→ PROVIDED DATA:

-- BEGIN --

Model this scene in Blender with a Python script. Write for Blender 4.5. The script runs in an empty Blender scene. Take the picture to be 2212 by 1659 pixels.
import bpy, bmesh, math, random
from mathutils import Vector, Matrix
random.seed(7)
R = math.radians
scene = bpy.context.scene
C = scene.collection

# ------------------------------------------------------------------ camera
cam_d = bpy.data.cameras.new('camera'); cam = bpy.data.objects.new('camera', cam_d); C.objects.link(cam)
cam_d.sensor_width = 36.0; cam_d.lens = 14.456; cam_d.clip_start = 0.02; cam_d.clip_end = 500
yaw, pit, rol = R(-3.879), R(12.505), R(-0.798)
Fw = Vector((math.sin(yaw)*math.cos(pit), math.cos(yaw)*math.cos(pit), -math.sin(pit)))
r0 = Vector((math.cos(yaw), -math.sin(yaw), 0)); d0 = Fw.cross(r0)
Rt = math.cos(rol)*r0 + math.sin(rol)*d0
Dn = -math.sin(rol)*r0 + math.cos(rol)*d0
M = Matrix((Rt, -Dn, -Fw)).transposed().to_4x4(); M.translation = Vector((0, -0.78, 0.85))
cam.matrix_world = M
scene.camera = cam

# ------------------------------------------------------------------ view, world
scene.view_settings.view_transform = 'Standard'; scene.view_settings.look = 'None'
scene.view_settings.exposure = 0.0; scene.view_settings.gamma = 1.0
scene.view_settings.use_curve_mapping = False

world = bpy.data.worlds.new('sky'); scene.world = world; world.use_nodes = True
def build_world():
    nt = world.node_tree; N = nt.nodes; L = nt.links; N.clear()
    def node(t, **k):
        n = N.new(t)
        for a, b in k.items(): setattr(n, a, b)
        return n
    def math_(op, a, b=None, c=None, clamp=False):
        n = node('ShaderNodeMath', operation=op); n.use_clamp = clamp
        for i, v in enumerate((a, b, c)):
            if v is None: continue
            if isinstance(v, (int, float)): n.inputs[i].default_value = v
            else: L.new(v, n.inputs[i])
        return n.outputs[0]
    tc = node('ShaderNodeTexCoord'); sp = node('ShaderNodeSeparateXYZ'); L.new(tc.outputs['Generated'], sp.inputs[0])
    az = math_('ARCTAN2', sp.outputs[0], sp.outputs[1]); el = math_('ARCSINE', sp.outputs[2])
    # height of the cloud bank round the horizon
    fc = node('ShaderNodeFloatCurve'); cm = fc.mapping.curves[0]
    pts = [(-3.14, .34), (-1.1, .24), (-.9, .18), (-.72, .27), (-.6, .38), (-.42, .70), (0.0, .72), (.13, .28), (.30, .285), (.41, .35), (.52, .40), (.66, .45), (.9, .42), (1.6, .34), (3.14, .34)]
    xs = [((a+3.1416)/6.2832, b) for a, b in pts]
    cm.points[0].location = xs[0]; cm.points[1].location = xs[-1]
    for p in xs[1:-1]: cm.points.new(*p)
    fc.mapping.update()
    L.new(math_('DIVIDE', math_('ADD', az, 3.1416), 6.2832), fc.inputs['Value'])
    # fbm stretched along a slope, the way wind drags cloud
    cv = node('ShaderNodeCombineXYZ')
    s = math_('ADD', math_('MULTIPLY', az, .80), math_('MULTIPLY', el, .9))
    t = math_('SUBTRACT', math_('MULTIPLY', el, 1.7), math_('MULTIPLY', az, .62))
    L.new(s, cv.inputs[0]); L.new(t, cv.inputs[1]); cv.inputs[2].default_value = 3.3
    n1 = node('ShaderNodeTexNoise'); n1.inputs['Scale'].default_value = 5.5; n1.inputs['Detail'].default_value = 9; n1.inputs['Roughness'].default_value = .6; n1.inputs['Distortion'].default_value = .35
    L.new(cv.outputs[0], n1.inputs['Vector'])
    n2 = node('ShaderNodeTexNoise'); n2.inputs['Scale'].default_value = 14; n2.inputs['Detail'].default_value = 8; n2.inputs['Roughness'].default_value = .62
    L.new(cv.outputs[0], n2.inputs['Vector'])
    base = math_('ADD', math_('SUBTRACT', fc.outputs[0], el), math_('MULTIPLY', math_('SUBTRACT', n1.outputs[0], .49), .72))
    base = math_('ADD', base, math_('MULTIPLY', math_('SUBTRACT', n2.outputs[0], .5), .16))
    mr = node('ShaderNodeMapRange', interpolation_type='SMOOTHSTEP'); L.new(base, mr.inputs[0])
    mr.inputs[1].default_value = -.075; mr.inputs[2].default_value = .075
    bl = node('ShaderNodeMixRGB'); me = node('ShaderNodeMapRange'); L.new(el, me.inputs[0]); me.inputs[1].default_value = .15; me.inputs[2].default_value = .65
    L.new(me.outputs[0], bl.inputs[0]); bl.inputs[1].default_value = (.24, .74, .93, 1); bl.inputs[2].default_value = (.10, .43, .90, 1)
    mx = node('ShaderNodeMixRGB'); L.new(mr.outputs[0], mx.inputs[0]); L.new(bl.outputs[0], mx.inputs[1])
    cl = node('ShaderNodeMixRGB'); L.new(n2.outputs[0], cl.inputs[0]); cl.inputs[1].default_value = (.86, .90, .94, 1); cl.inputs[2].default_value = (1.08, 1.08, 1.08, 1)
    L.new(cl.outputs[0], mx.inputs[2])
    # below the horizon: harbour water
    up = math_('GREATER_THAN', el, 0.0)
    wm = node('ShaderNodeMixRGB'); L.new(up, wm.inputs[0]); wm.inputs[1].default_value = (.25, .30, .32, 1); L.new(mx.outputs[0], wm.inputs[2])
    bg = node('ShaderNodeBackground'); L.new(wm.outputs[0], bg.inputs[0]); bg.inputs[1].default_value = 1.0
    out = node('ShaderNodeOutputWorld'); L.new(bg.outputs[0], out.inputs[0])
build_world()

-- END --

→ WHAT NEEDS TO BE DONE: Pick out the lines that include the word "scene" and write them out.

→ RESPONSE TO THE TASK:
Model this scene in Blender with a Python script. Write for Blender 4.5. The script runs in an empty Blender scene. Take the picture to be 2212 by 1659 pixels.
scene = bpy.context.scene
C = scene.collection
scene.camera = cam
scene.view_settings.view_transform = 'Standard'; scene.view_settings.look = 'None'
scene.view_settings.exposure = 0.0; scene.view_settings.gamma = 1.0
scene.view_settings.use_curve_mapping = False
world = bpy.data.worlds.new('sky'); scene.world = world; world.use_nodes = True